辻本弘明著『中世武家法の史的構造−法と正義の発展史論―』
評者・成清弘和 掲載誌・御影史学論集25(2000.10)


 日本古代史を専攻する評者が中世法制史の専著である本書を紹介するのは必ずしも相応しくなく、特に研究史上における適切な位置づけができないことは著者並びに読者に対して申し訳なく、ご寛恕下さることをはじめにお願いしておきたい。
 では、本書の構成をまず紹介しておく。
(目次省略)
 書名及びこの構成から了解されるように、本書は中世全般にわたる武家法の史的特質を捕捉されんとしたものであり、その基本的な立場は「序」に明言されているように、人と人との紐帯の組織化を中枢とする封建社会を規定する、武家法の本質を積極的・肯定的に評価されようとするものである。
 その方法として緻密な史料分析はもちろん、強靱な論理構成力で武家法の発展過程を跡付けられるとともに、その背後に深い洞察力と広範な視野に立った問題意識が横たわっているゆえに、本書はわれわれの前に重厚な姿を現すのである。

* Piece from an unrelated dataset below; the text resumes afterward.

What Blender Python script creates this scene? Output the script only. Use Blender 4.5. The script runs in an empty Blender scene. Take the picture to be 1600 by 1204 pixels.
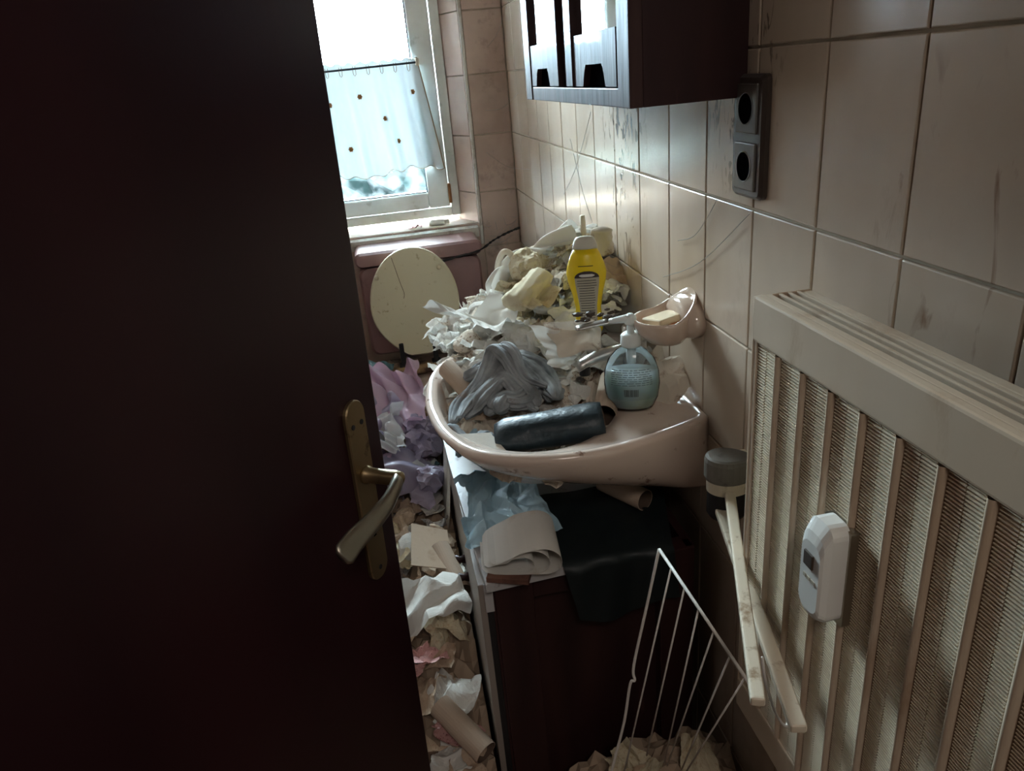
import bpy, bmesh, math, random
import numpy as np
from mathutils import Vector, Matrix

S = bpy.context.scene
COL = S.collection
PI = math.pi

# ---------------------------------------------------------------- camera
cam_d = bpy.data.cameras.new('camera')
cam = bpy.data.objects.new('camera', cam_d)
COL.objects.link(cam)
S.camera = cam
cam_d.sensor_width = 36.0
cam_d.sensor_fit = 'HORIZONTAL'
cam_d.lens = 1150.8 * 36.0 / 1600.0
cam_d.clip_start = 0.02
Rm = Matrix(((0.9800441, 0.14857675, -0.13205494),
             (-0.17909593, 0.37175576, -0.91089094),
             (-0.08624503, 0.91636379, 0.39094653)))
cam.matrix_world = Matrix.Translation((-0.4798, -0.6254, 1.4169)) @ Rm.to_4x4()

# ---------------------------------------------------------------- world, sky, lamps
W = bpy.data.worlds.new('overcast_sky')
S.world = W
W.use_nodes = True
wn = W.node_tree
wn.nodes.clear()
wo = wn.nodes.new('ShaderNodeOutputWorld')
wb = wn.nodes.new('ShaderNodeBackground')
wtc = wn.nodes.new('ShaderNodeTexCoord')
wno = wn.nodes.new('ShaderNodeTexNoise')
wno.inputs['Scale'].default_value = 2.2
wno.inputs['Detail'].default_value = 6
wr = wn.nodes.new('ShaderNodeValToRGB')
wr.color_ramp.elements[0].position = .38
wr.color_ramp.elements[0].color = (.70, .86, 1.0, 1)
wr.color_ramp.elements[1].position = .62
wr.color_ramp.elements[1].color = (.92, .97, 1.0, 1)
wn.links.new(wtc.outputs['Generated'], wno.inputs['Vector'])
wn.links.new(wno.outputs['Fac'], wr.inputs['Fac'])
wn.links.new(wr.outputs['Color'], wb.inputs['Color'])
wb.inputs['Strength'].default_value = 15.0
wn.links.new(wb.outputs[0], wo.inputs[0])


def area(name, loc, rot, sx, sy, power, color):
    l = bpy.data.lights.new(name, 'AREA')
    l.shape = 'RECTANGLE'
    l.size = sx
    l.size_y = sy
    l.energy = power
    l.color = color
    o = bpy.data.objects.new(name, l)
    o.location = loc
    o.rotation_euler = rot
    COL.objects.link(o)
    return o


portal = area('window_portal', (-.50, 2.34, 1.65), (-PI / 2, 0, 0), .66, 1.4, 1, (1, 1, 1))
portal.data.cycles.is_portal = True
HALL_POWER = 1.4
area('hall_fill_light', (-.35, -1.45, 2.42), (0, 0, 0), .5, .5, HALL_POWER, (1.0, .88, .80))  # unseen light, added as weak warm fill from behind the camera

S.view_settings.view_transform = 'Standard'
S.view_settings.look = 'None'
S.view_settings.gamma = 1.0
S.view_settings.exposure = 3.0
S.view_settings.use_curve_mapping = False


# ---------------------------------------------------------------- helpers: materials
def lin(r, g, b):
    def f(c):
        c /= 255.0
        return c / 12.92 if c <= .04045 else ((c + .055) / 1.055) ** 2.4
    return (f(r), f(g), f(b), 1)


def mat(name, col, rough=.6, metal=0.0, spec=.5, col2=None, nscale=12.0, ndet=4.0, pos=(.4, .65), bump=0.0,
        bscale=60.0, objvar=0.0, coat=0.0, trans=0.0, ior=1.45, dirt=None, dscale=9.0, dpos=(.56, .72),
        sss=0.0, translucent=0.0, world=False, stretch=None):
    m = bpy.data.materials.new(name)
    m.use_nodes = True
    t = m.node_tree
    N = t.nodes
    L = t.links
    b = N['Principled BSDF']
    b.inputs['Base Color'].default_value = col
    b.inputs['Roughness'].default_value = rough
    b.inputs['Metallic'].default_value = metal
    b.inputs['Specular IOR Level'].default_value = spec
    b.inputs['Coat Weight'].default_value = coat
    b.inputs['Transmission Weight'].default_value = trans
    b.inputs['IOR'].default_value = ior
    if world:
        g = N.new('ShaderNodeNewGeometry')
        vec = g.outputs['Position']
    else:
        g = N.new('ShaderNodeTexCoord')
        vec = g.outputs['Object']
    if stretch:
        mp = N.new('ShaderNodeMapping')
        mp.inputs['Scale'].default_value = stretch
        L.new(vec, mp.inputs['Vector'])
        vec = mp.outputs['Vector']
    out = None
    if col2:
        n = N.new('ShaderNodeTexNoise')
        n.inputs['Scale'].default_value = nscale
        n.inputs['Detail'].default_value = ndet
        L.new(vec, n.inputs['Vector'])
        r = N.new('ShaderNodeValToRGB')
        r.color_ramp.elements[0].position = pos[0]
        r.color_ramp.elements[0].color = col
        r.color_ramp.elements[1].position = pos[1]
        r.color_ramp.elements[1].color = col2
        L.new(n.outputs['Fac'], r.inputs['Fac'])
        out = r.outputs['Color']
    if dirt:
        n = N.new('ShaderNodeTexNoise')
        n.inputs['Scale'].default_value = dscale
        n.inputs['Detail'].default_value = 8
        n.inputs['Roughness'].default_value = .65
        L.new(vec, n.inputs['Vector'])
        mr = N.new('ShaderNodeMapRange')
        mr.inputs['From Min'].default_value = dpos[0]
        mr.inputs['From Max'].default_value = dpos[1]
        L.new(n.outputs['Fac'], mr.inputs['Value'])
        mx = N.new('ShaderNodeMix')
        mx.data_type = 'RGBA'
        L.new(mr.outputs['Result'], mx.inputs['Factor'])
        mx.inputs['A'].default_value = col
        if out:
            L.new(out, mx.inputs['A'])
        mx.inputs['B'].default_value = dirt
        out = mx.outputs['Result']
    if objvar > 0:
        oi = N.new('ShaderNodeObjectInfo')
        hs = N.new('ShaderNodeHueSaturation')
        mr = N.new('ShaderNodeMapRange')
        mr.inputs['To Min'].default_value = 1 - objvar
        mr.inputs['To Max'].default_value = 1 + objvar
        L.new(oi.outputs['Random'], mr.inputs['Value'])
        L.new(mr.outputs['Result'], hs.inputs['Value'])
        if out:
            L.new(out, hs.inputs['Color'])
        else:
            hs.inputs['Color'].default_value = col
        out = hs.outputs['Color']
    if out:
        L.new(out, b.inputs['Base Color'])
    if bump > 0:
        n = N.new('ShaderNodeTexNoise')
        n.inputs['Scale'].default_value = bscale
        n.inputs['Detail'].default_value = 5
        L.new(vec, n.inputs['Vector'])
        bp = N.new('ShaderNodeBump')
        bp.inputs['Strength'].default_value = bump
        bp.inputs['Distance'].default_value = .003
        L.new(n.outputs['Fac'], bp.inputs['Height'])
        L.new(bp.outputs['Normal'], b.inputs['Normal'])
    if translucent > 0:
        tr = N.new('ShaderNodeBsdfTranslucent')
        tr.inputs['Color'].default_value = col
        ms = N.new('ShaderNodeMixShader')
        ms.inputs['Fac'].default_value = translucent
        L.new(b.outputs[0], ms.inputs[1])
        L.new(tr.outputs[0], ms.inputs[2])
        L.new(ms.outputs[0], N['Material Output'].inputs['Surface'])
    return m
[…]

各章すべてを紹介するのは不可能なので、門外漢である評者が特に興味を覚えた第四、第六及び余録の三章について簡単に述べてみることとする。まず、第四章は御成敗式目に見える「道理」と一見矛盾するかに思える追加法の「不論理非」という文言との関係を解明され、さらに両者の鎌倉時代から戦国時代への歴史的変遷にも言及されたもので、緻密な史料分析が冴えている。第六章は喧嘩両成敗法という不可解な法の発生過程を追究され、そこに中世武家訴訟制度における知行の性格(第三章と関係する)を中核に据えてその本質を鋭く指摘されたもので、グローバルな歴史認識がその背後に窺える。余録は本音の中で最も気軽に執筆されたものであろうが、評者にはその論に大いに惹かれるものがある。つまり、第四章での主題であった「不論理非」の背後に、理を理として追究することの否定という日本的精神を垣間見ようとされ、また法の性質としての「社会的妥当性」から現今の為政者たちのご都合主義的な憲法解釈を鮮やかに指摘されているからである。誠に的確な洞察である。
いずれにせよ、ともすると資料からの帰納による単なる歴史的事実の抽出に満足しがちなわれわれにとり、本書はさらなる歴史的真実に迫るための論理の重要性をはっきりと教えてくれる。そういう意味で、本書は歴史学・民俗学を志す若い学徒には必読の書となろう。